>> BEGIN

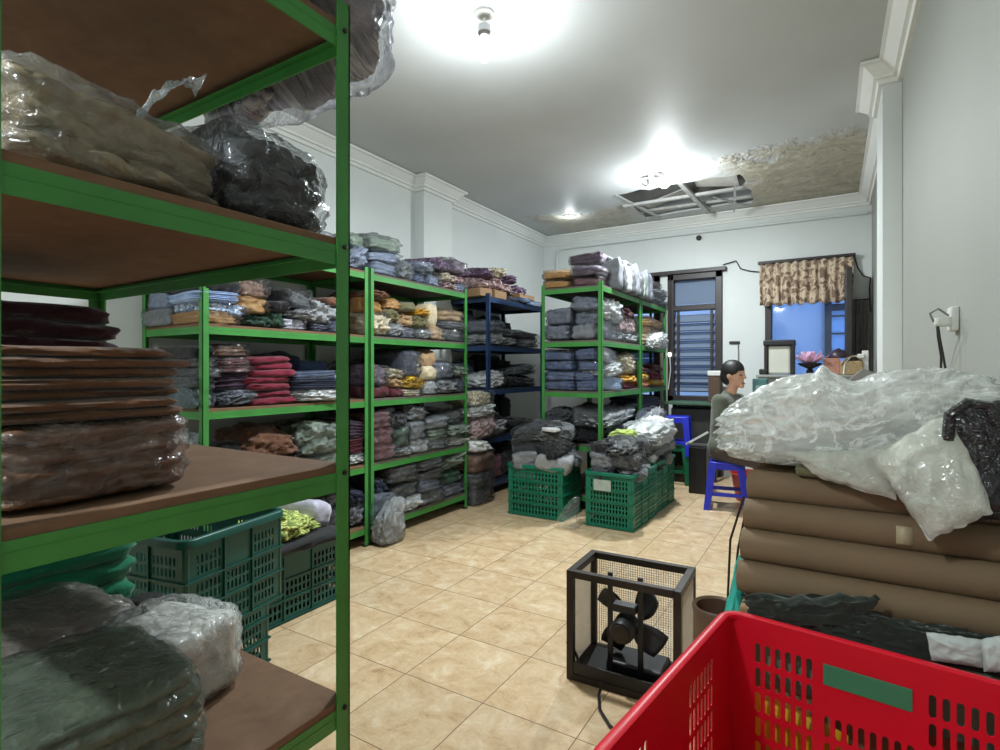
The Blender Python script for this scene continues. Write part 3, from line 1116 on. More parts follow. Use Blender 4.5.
def make_crate(L, W, H, m, loc, rz, label, group=None, nl=(4, 6), nw=(3, 6), rows=(2, 2, 2), ribs=True, red=False, name='plastic_crate'):
    e = empty(name, loc, label, 'crate', group, rz)
    hband = .022
    def vlay():
        top, bot = .055, .03
        n = sum(rows)
        dv = (H - top - bot - hband * (len(rows) - 1)) / n
        out = [(bot, False)]
        for k, r in enumerate(rows):
            out += [(dv, True)] * r
            if k < len(rows) - 1:
                out.append((hband, False))
        out.append((top, False))
        return out
    V = vlay()
    for side, (len_, dx, dy, rot) in {'long_a': (L, 0, W / 2, 0), 'long_b': (L, 0, -W / 2, 0), 'short_a': (W, L / 2, 0, R(90)), 'short_b': (W, -L / 2, 0, R(90))}.items():
        if red:
            Us = [(.052, False)] + [(.0215, True)] * 6 + [(.014, False)] + [(.021, True)] * 8 + [(.014, False)] + [(.0215, True)] * 7
            rest = len_ - sum(u for u, _ in Us)
            Us.append((rest, False))
            Vs = [(.035, False)] + [(.058, True)] * 5 + [(H - .035 - .29, False)]
            nV = len(Vs)
            o = slot_panel(len_, H, Us, Vs, lambda i, j: 8 <= i <= 15 and j >= nV - 3, 'side_panel', m, e)
        else:
            nb, ns = nl if len_ == L else nw
            Us = lay(len_, .04, nb, ns, .022)
            nV = len(V)
            mid = (len(Us) - 1) / 2
            o = slot_panel(len_, H, Us, V, lambda i, j: abs(i - mid) < ns * .62 and j >= nV - 3 and nb > 2, 'side_panel', m, e)
        o.location = (dx, dy, 0)
        o.rotation_euler = (0, 0, rot)
    # rim: a rounded lip; ribs
    r = .010 if not red else .012
    mb = MB()
    c = [(-L/2, -W/2), (L/2, -W/2), (L/2, W/2), (-L/2, W/2)]
    rad = .03
    pts = []
    for k, (x, y) in enumerate(c):
        sx, sy = (1 if x > 0 else -1), (1 if y > 0 else -1)
        cx, cy = x - sx * rad, y - sy * rad
        a0 = {(-1, -1): 180, (1, -1): 270, (1, 1): 0, (-1, 1): 90}[(sx, sy)]
        for q in range(5):
            a = R(a0 + 22.5 * q)
            pts.append((cx + (rad + .004) * math.cos(a), cy + (rad + .004) * math.sin(a)))
    n = len(pts)
    prof = [(-.006, -.004), (.012, -.004), (.014, -.022), (.017, -.022), (.017, .002), (.012, .007), (0, .008), (-.006, .005)]
    vs, fs = [], []
    for i, (x, y) in enumerate(pts):
        d = (Vector(pts[(i + 1) % n]) - Vector(pts[i - 1])).normalized()
        nx, ny = d.y, -d.x
        for o_, z in prof:
            vs.append((x + nx * o_, y + ny * o_, H + z))
    kk = len(prof)
    for i in range(n):
        for j in range(kk):
            a, b = i * kk + j, i * kk + (j + 1) % kk
            a2, b2 = ((i + 1) % n) * kk + j, ((i + 1) % n) * kk + (j + 1) % kk
            fs.append((a, b, b2, a2))
    mb.add(vs, fs)
    mb.build('rim', m, e, True, 60)
    if ribs:
        mb = MB()
        zs = [.012]
        z = .03
        tot = V if not red else None
        if V:
            acc = 0
            for dv, s in V:
                if not s and 0 < acc < H - .08:
                    zs.append(acc + dv / 2)
                acc += dv
        for z in zs:
            for sy in (-1, 1):
                mb.box((0, sy * (W / 2 + .006), z), (L + .016, .010, .006))
            for sx in (-1, 1):
                mb.box((sx * (L / 2 + .006), 0, z), (.010, W + .016, .006))
        nb, ns = nl
        Us = lay(L, .04, nb, ns, .022)
        acc = -L / 2
        xs = []
        for du, s in Us:
            if not s:
                xs.append(acc + du / 2)
            acc += du
        for x in xs[1:-1]:
            for sy in (-1, 1):
                mb.box((x, sy * (W / 2 + .005), H / 2), (.006, .009, H - .02))
        Us = lay(W, .04, nw[0], nw[1], .022)
        acc = -W / 2
        for du, s in Us:
            if not s and abs(acc + du / 2) < W / 2 - .03:
                for sx in (-1, 1):
                    mb.box((sx * (L / 2 + .005), acc + du / 2, H / 2), (.009, .006, H - .02))
            acc += du
        mb.build('rib', m, e)
    for sx in (-1, 1):
        for sy in (-1, 1):
            if not red:
                MB().tube([(sx * (L/2 - .008), sy * (W/2 - .008), .0), (sx * (L/2 - .008), sy * (W/2 - .008), H - .01)], .013, 8).build('corner_post', m, e, True)
    MB().box((0, 0, .012), (L - .01, W - .01, .008)).build('base', m, e)
    return e

# ------------------------------------------------------------------ shelf contents
def depth_of(X, Y):
    return Y * CS - X * SN

ORD = ['', 'first', 'second', 'third', 'fourth', 'fifth', 'sixth', 'seventh', 'eighth', 'ninth', 'tenth', 'eleventh', 'twelfth']
NOUN = {'pack': 'wrapped clothes pack', 'fold': 'folded garment', 'stack': 'folded clothes stack', 'bag': 'crumpled film bag', 'heap': 'crumpled clothes heap', 'box': 'flat cardboard box'}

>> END

| Work to do |
Print the full listing exactly, dropping the pictures.

| Complete answer |
The Blender Python script for this scene continues. Write part 3, from line 1116 on. More parts follow. Use Blender 4.5.
def make_crate(L, W, H, m, loc, rz, label, group=None, nl=(4, 6), nw=(3, 6), rows=(2, 2, 2), ribs=True, red=False, name='plastic_crate'):
    e = empty(name, loc, label, 'crate', group, rz)
    hband = .022
    def vlay():
        top, bot = .055, .03
        n = sum(rows)
        dv = (H - top - bot - hband * (len(rows) - 1)) / n
        out = [(bot, False)]
        for k, r in enumerate(rows):
            out += [(dv, True)] * r
            if k < len(rows) - 1:
                out.append((hband, False))
        out.append((top, False))
        return out
    V = vlay()
    for side, (len_, dx, dy, rot) in {'long_a': (L, 0, W / 2, 0), 'long_b': (L, 0, -W / 2, 0), 'short_a': (W, L / 2, 0, R(90)), 'short_b': (W, -L / 2, 0, R(90))}.items():
        if red:
            Us = [(.052, False)] + [(.0215, True)] * 6 + [(.014, False)] + [(.021, True)] * 8 + [(.014, False)] + [(.0215, True)] * 7
            rest = len_ - sum(u for u, _ in Us)
            Us.append((rest, False))
            Vs = [(.035, False)] + [(.058, True)] * 5 + [(H - .035 - .29, False)]
            nV = len(Vs)
            o = slot_panel(len_, H, Us, Vs, lambda i, j: 8 <= i <= 15 and j >= nV - 3, 'side_panel', m, e)
        else:
            nb, ns = nl if len_ == L else nw
            Us = lay(len_, .04, nb, ns, .022)
            nV = len(V)
            mid = (len(Us) - 1) / 2
            o = slot_panel(len_, H, Us, V, lambda i, j: abs(i - mid) < ns * .62 and j >= nV - 3 and nb > 2, 'side_panel', m, e)
        o.location = (dx, dy, 0)
        o.rotation_euler = (0, 0, rot)
    # rim: a rounded lip; ribs
    r = .010 if not red else .012
    mb = MB()
    c = [(-L/2, -W/2), (L/2, -W/2), (L/2, W/2), (-L/2, W/2)]
    rad = .03
    pts = []
    for k, (x, y) in enumerate(c):
        sx, sy = (1 if x > 0 else -1), (1 if y > 0 else -1)
        cx, cy = x - sx * rad, y - sy * rad
        a0 = {(-1, -1): 180, (1, -1): 270, (1, 1): 0, (-1, 1): 90}[(sx, sy)]
        for q in range(5):
            a = R(a0 + 22.5 * q)
            pts.append((cx + (rad + .004) * math.cos(a), cy + (rad + .004) * math.sin(a)))
    n = len(pts)
    prof = [(-.006, -.004), (.012, -.004), (.014, -.022), (.017, -.022), (.017, .002), (.012, .007), (0, .008), (-.006, .005)]
    vs, fs = [], []
    for i, (x, y) in enumerate(pts):
        d = (Vector(pts[(i + 1) % n]) - Vector(pts[i - 1])).normalized()
        nx, ny = d.y, -d.x
        for o_, z in prof:
            vs.append((x + nx * o_, y + ny * o_, H + z))
    kk = len(prof)
    for i in range(n):
        for j in range(kk):
            a, b = i * kk + j, i * kk + (j + 1) % kk
            a2, b2 = ((i + 1) % n) * kk + j, ((i + 1) % n) * kk + (j + 1) % kk
            fs.append((a, b, b2, a2))
    mb.add(vs, fs)
    mb.build('rim', m, e, True, 60)
    if ribs:
        mb = MB()
        zs = [.012]
        z = .03
        tot = V if not red else None
        if V:
            acc = 0
            for dv, s in V:
                if not s and 0 < acc < H - .08:
                    zs.append(acc + dv / 2)
                acc += dv
        for z in zs:
            for sy in (-1, 1):
                mb.box((0, sy * (W / 2 + .006), z), (L + .016, .010, .006))
            for sx in (-1, 1):
                mb.box((sx * (L / 2 + .006), 0, z), (.010, W + .016, .006))
        nb, ns = nl
        Us = lay(L, .04, nb, ns, .022)
        acc = -L / 2
        xs = []
        for du, s in Us:
            if not s:
                xs.append(acc + du / 2)
            acc += du
        for x in xs[1:-1]:
            for sy in (-1, 1):
                mb.box((x, sy * (W / 2 + .005), H / 2), (.006, .009, H - .02))
        Us = lay(W, .04, nw[0], nw[1], .022)
        acc = -W / 2
        for du, s in Us:
            if not s and abs(acc + du / 2) < W / 2 - .03:
                for sx in (-1, 1):
                    mb.box((sx * (L / 2 + .005), acc + du / 2, H / 2), (.009, .006, H - .02))
            acc += du
        mb.build('rib', m, e)
    for sx in (-1, 1):
        for sy in (-1, 1):
            if not red:
                MB().tube([(sx * (L/2 - .008), sy * (W/2 - .008), .0), (sx * (L/2 - .008), sy * (W/2 - .008), H - .01)], .013, 8).build('corner_post', m, e, True)
    MB().box((0, 0, .012), (L - .01, W - .01, .008)).build('base', m, e)
    return e

# ------------------------------------------------------------------ shelf contents
def depth_of(X, Y):
    return Y * CS - X * SN

ORD = ['', 'first', 'second', 'third', 'fourth', 'fifth', 'sixth', 'seventh', 'eighth', 'ninth', 'tenth', 'eleventh', 'twelfth']
NOUN = {'pack': 'wrapped clothes pack', 'fold': 'folded garment', 'stack': 'folded clothes stack', 'bag': 'crumpled film bag', 'heap': 'crumpled clothes heap', 'box': 'flat cardboard box'}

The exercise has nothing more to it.